* **Material**:
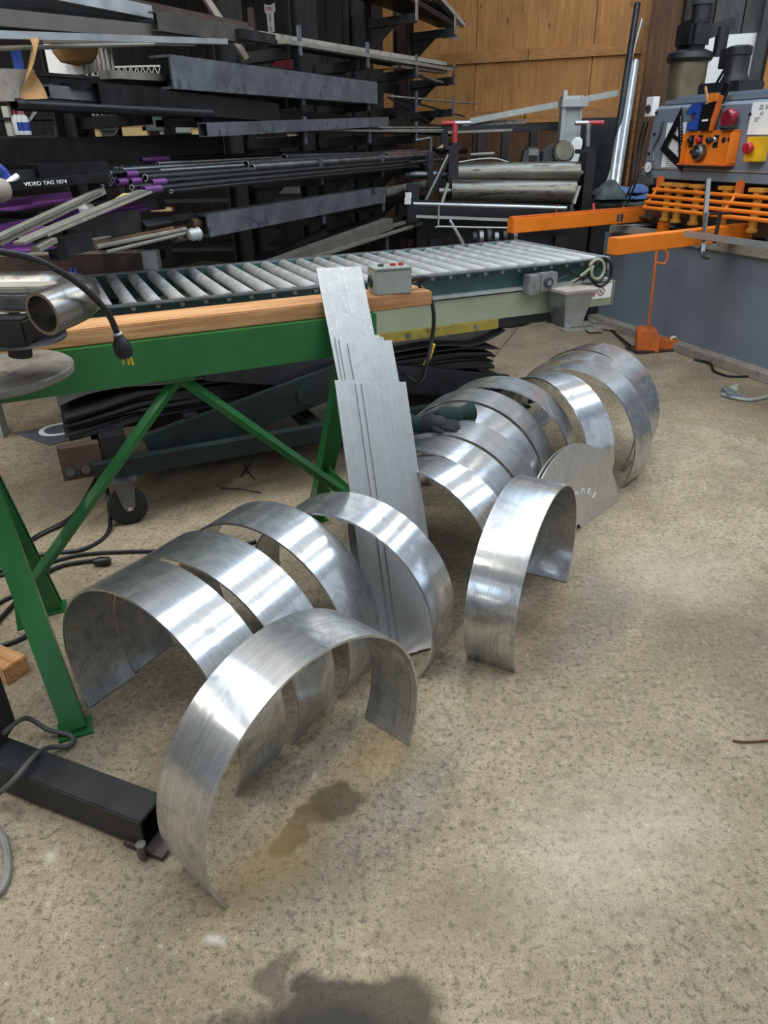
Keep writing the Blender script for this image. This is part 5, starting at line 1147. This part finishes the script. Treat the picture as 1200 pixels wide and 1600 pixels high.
# things on a white tray behind the rolls
ty = 6.85; tz = PY(840, 258, ty).z
tray = one(MB().box(V((PY(850, 258, ty).x, ty+.1, tz-.02)), (PY(893, 258, ty).x-PY(806, 258, ty).x, .45, .03)), 'white_tray', WHITE, 'white sheet tray behind the bending rolls', 'tray', bevel=.006)
one(MB().box(V((PY(850, 258, ty).x, ty+.15, (tz-.035)/2)), (.5, .4, tz-.036)), 'tray_stand', BLACK, 'black stand under the white sheet tray', 'stand')
w0 = PY(812, 256, ty); w1 = PY(842, 230, ty); wx = (w1.x-w0.x)
h1 = thing('welding_helmet', 'grey box shaped welding helmet with a flip window', 'helmet', V((w0.x+wx/2, ty, tz)))
MB().hexa([V((w0.x, ty-.1, tz)), V((w1.x, ty-.1, tz)), V((w1.x, ty+.1, tz)), V((w0.x, ty+.1, tz)), V((w0.x+wx*.22, ty-.08, w1.z)), V((w1.x-wx*.05, ty-.08, w1.z)), V((w1.x-wx*.05, ty+.1, w1.z)), V((w0.x+wx*.22, ty+.1, w1.z))]).build('shell', DGREY, h1, bevel=.02)
MB().box(V((w0.x+wx*.6, ty-.1, w1.z-.04)), (wx*.5, .01, .05), Matrix.Rotation(.2, 3, 'X')).build('window', GREY, h1); MB().box(V((w0.x+wx*.6, ty-.105, tz+.05)), (wx*.4, .01, .06)).build('chin', BLK2, h1)
w0 = PY(844, 256, ty); w1 = PY(868, 224, ty)
h2 = thing('visor_helmet', 'dark tilted welding visor next to the grey helmet', 'helmet', V((w0.x+.07, ty, tz)))
MB().prism([V((w0.x, ty-.08, tz)), V((w1.x+.06, ty-.08, tz)), V((w1.x+.05, ty-.08, tz+.08)), V((w1.x, ty-.08, w1.z)), V((w1.x-.02, ty-.08, w1.z)), V((w0.x, ty-.08, tz+.10))], V((0, .16, 0))).build('shell', DGREY, h2, bevel=.01)
g0 = PY(880, 238, ty-.1); MB().lathe([(.02, -.02), (.075, -.01), (.085, .02), (.07, .05)], g0, (0, -1, .2), 24).build('face_lens', GLASS, h2); MB().lathe([(.084, .0), (.092, .01), (.084, .02)], g0, (0, -1, .2), 24).build('lens_rim', BLK2, h2)
q0, q1 = PY(888, 257, ty), PY(912, 214, ty)
o = one(MB().prism([V((q0.x, ty, tz)), V((q1.x-.03, ty, tz)), V((q1.x, ty, q1.z-.06)), V((q1.x-.01, ty, q1.z)), V((q1.x-.07, ty, q1.z)), V((q0.x-.01, ty, tz+.12))], V((0, .10, 0))), 'white_shield', WHITE, 'white rounded face shield standing at the right of the helmets', 'shield', bevel=.012); FR[o] = Matrix.Translation(o.location)
MB().cyl(PY(884, 226, ty-.01), PY(884, 226, ty+.03), .035, 16).build('ratchet_knob', WHITE, o)
# aluminium machine column
ccl = thing('aluminium_mast', 'tall aluminium machine column behind the helmets', 'column', V((PY(884, 250, 7.25).x, 7.25, 0)))
a, b = PY(880, 290, 7.25), PY(889, 150, 7.25); ax = PY(886, 230, 7.25).x
MB().box(V((ax, 7.25, b.z/2)), (.17, .12, b.z)).build('profile', LGREY, ccl); MB().box(V((ax-.075, 7.18, b.z/2+.02)), (.035, .03, b.z+.04)).build('guide_rail', BRIGHT, ccl); MB().box(V((ax+.08, 7.19, b.z/2)), (.02, .02, b.z)).build('guide_rail', BRIGHT, ccl)
MB().box(V((ax+.01, 7.21, b.z-.06)), (.23, .16, .06)).build('carriage', LGREY, ccl, bevel=.004)
# bench beyond, with long flats
bn = thing('dark_bench', 'dark steel bench against the plywood wall behind the rolls', 'bench', V((1.0, 7.7, 0)))
za = Yp(780, 202, 7.7).z
a, b = Yp(690, 204, 7.75), Yp(905, 197, 7.7); MB().bar(a, b, .5, .06).build('bench_top', BLACK, bn)
for x in (694, 752, 790, 834, 880): p = Yp(x, 210, 7.5); MB().bar(V((p.x, 7.5, 0)), V((p.x, 7.5, za-.03)), .07, .07).build('bench_leg', BLACK, bn)
MB().bar(Yp(690, 262, 7.7), Yp(900, 258, 7.65), .5, .04).build('bench_shelf', BLACK, bn)
one(MB().angle(Yp(735, 194, 7.6), Yp(966, 150, 7.5), .05, .05, .005), 'aluminium_angle', LGREY, 'long aluminium angle resting across the dark bench', 'metal bar')
one(MB().bar(Yp(722, 194, 7.7), Yp(820, 190, 7.7), .12, .035), 'dusty_plank', DUST, 'dusty pale plank lying on the dark bench', 'plank'); one(MB().bar(Yp(700, 207, 7.1), Yp(800, 203, 7.1), .03, .02), 'thin_strip', PALE, 'thin pale strip along the front of the dark bench', 'metal strip')
one(MB().lathe([(.05, 0), (.09, .02), (.09, .05), (.05, .06)], Yp(757, 222, 6.7)-V((.35, 0, .08)), (0, 0, 1), 16), 'black_reel', BLK2, 'black reel at the end of the pipes beside the rolls', 'reel')
one(MB().prism([Yp(682, 232, 6.6), Yp(697, 231, 6.6), Yp(692, 226, 6.6)], V((0, .1, 0))), 'tan_wedge', CARTON, 'small tan wedge behind the roll support', 'wedge')
one(MB().cyl(Yp(735, 242, 6.8), Yp(772, 240, 6.8), .014, 10), 'capped_rod', PALE, 'thin pale capped rod left of the dark bench legs', 'metal rod')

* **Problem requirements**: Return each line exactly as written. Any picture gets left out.

* **Output below**:
Keep writing the Blender script for this image. This is part 5, starting at line 1147. This part finishes the script. Treat the picture as 1200 pixels wide and 1600 pixels high.
# things on a white tray behind the rolls
ty = 6.85; tz = PY(840, 258, ty).z
tray = one(MB().box(V((PY(850, 258, ty).x, ty+.1, tz-.02)), (PY(893, 258, ty).x-PY(806, 258, ty).x, .45, .03)), 'white_tray', WHITE, 'white sheet tray behind the bending rolls', 'tray', bevel=.006)
one(MB().box(V((PY(850, 258, ty).x, ty+.15, (tz-.035)/2)), (.5, .4, tz-.036)), 'tray_stand', BLACK, 'black stand under the white sheet tray', 'stand')
w0 = PY(812, 256, ty); w1 = PY(842, 230, ty); wx = (w1.x-w0.x)
h1 = thing('welding_helmet', 'grey box shaped welding helmet with a flip window', 'helmet', V((w0.x+wx/2, ty, tz)))
MB().hexa([V((w0.x, ty-.1, tz)), V((w1.x, ty-.1, tz)), V((w1.x, ty+.1, tz)), V((w0.x, ty+.1, tz)), V((w0.x+wx*.22, ty-.08, w1.z)), V((w1.x-wx*.05, ty-.08, w1.z)), V((w1.x-wx*.05, ty+.1, w1.z)), V((w0.x+wx*.22, ty+.1, w1.z))]).build('shell', DGREY, h1, bevel=.02)
MB().box(V((w0.x+wx*.6, ty-.1, w1.z-.04)), (wx*.5, .01, .05), Matrix.Rotation(.2, 3, 'X')).build('window', GREY, h1); MB().box(V((w0.x+wx*.6, ty-.105, tz+.05)), (wx*.4, .01, .06)).build('chin', BLK2, h1)
w0 = PY(844, 256, ty); w1 = PY(868, 224, ty)
h2 = thing('visor_helmet', 'dark tilted welding visor next to the grey helmet', 'helmet', V((w0.x+.07, ty, tz)))
MB().prism([V((w0.x, ty-.08, tz)), V((w1.x+.06, ty-.08, tz)), V((w1.x+.05, ty-.08, tz+.08)), V((w1.x, ty-.08, w1.z)), V((w1.x-.02, ty-.08, w1.z)), V((w0.x, ty-.08, tz+.10))], V((0, .16, 0))).build('shell', DGREY, h2, bevel=.01)
g0 = PY(880, 238, ty-.1); MB().lathe([(.02, -.02), (.075, -.01), (.085, .02), (.07, .05)], g0, (0, -1, .2), 24).build('face_lens', GLASS, h2); MB().lathe([(.084, .0), (.092, .01), (.084, .02)], g0, (0, -1, .2), 24).build('lens_rim', BLK2, h2)
q0, q1 = PY(888, 257, ty), PY(912, 214, ty)
o = one(MB().prism([V((q0.x, ty, tz)), V((q1.x-.03, ty, tz)), V((q1.x, ty, q1.z-.06)), V((q1.x-.01, ty, q1.z)), V((q1.x-.07, ty, q1.z)), V((q0.x-.01, ty, tz+.12))], V((0, .10, 0))), 'white_shield', WHITE, 'white rounded face shield standing at the right of the helmets', 'shield', bevel=.012); FR[o] = Matrix.Translation(o.location)
MB().cyl(PY(884, 226, ty-.01), PY(884, 226, ty+.03), .035, 16).build('ratchet_knob', WHITE, o)
# aluminium machine column
ccl = thing('aluminium_mast', 'tall aluminium machine column behind the helmets', 'column', V((PY(884, 250, 7.25).x, 7.25, 0)))
a, b = PY(880, 290, 7.25), PY(889, 150, 7.25); ax = PY(886, 230, 7.25).x
MB().box(V((ax, 7.25, b.z/2)), (.17, .12, b.z)).build('profile', LGREY, ccl); MB().box(V((ax-.075, 7.18, b.z/2+.02)), (.035, .03, b.z+.04)).build('guide_rail', BRIGHT, ccl); MB().box(V((ax+.08, 7.19, b.z/2)), (.02, .02, b.z)).build('guide_rail', BRIGHT, ccl)
MB().box(V((ax+.01, 7.21, b.z-.06)), (.23, .16, .06)).build('carriage', LGREY, ccl, bevel=.004)
# bench beyond, with long flats
bn = thing('dark_bench', 'dark steel bench against the plywood wall behind the rolls', 'bench', V((1.0, 7.7, 0)))
za = Yp(780, 202, 7.7).z
a, b = Yp(690, 204, 7.75), Yp(905, 197, 7.7); MB().bar(a, b, .5, .06).build('bench_top', BLACK, bn)
for x in (694, 752, 790, 834, 880): p = Yp(x, 210, 7.5); MB().bar(V((p.x, 7.5, 0)), V((p.x, 7.5, za-.03)), .07, .07).build('bench_leg', BLACK, bn)
MB().bar(Yp(690, 262, 7.7), Yp(900, 258, 7.65), .5, .04).build('bench_shelf', BLACK, bn)
one(MB().angle(Yp(735, 194, 7.6), Yp(966, 150, 7.5), .05, .05, .005), 'aluminium_angle', LGREY, 'long aluminium angle resting across the dark bench', 'metal bar')
one(MB().bar(Yp(722, 194, 7.7), Yp(820, 190, 7.7), .12, .035), 'dusty_plank', DUST, 'dusty pale plank lying on the dark bench', 'plank'); one(MB().bar(Yp(700, 207, 7.1), Yp(800, 203, 7.1), .03, .02), 'thin_strip', PALE, 'thin pale strip along the front of the dark bench', 'metal strip')
one(MB().lathe([(.05, 0), (.09, .02), (.09, .05), (.05, .06)], Yp(757, 222, 6.7)-V((.35, 0, .08)), (0, 0, 1), 16), 'black_reel', BLK2, 'black reel at the end of the pipes beside the rolls', 'reel')
one(MB().prism([Yp(682, 232, 6.6), Yp(697, 231, 6.6), Yp(692, 226, 6.6)], V((0, .1, 0))), 'tan_wedge', CARTON, 'small tan wedge behind the roll support', 'wedge')
one(MB().cyl(Yp(735, 242, 6.8), Yp(772, 240, 6.8), .014, 10), 'capped_rod', PALE, 'thin pale capped rod left of the dark bench legs', 'metal rod')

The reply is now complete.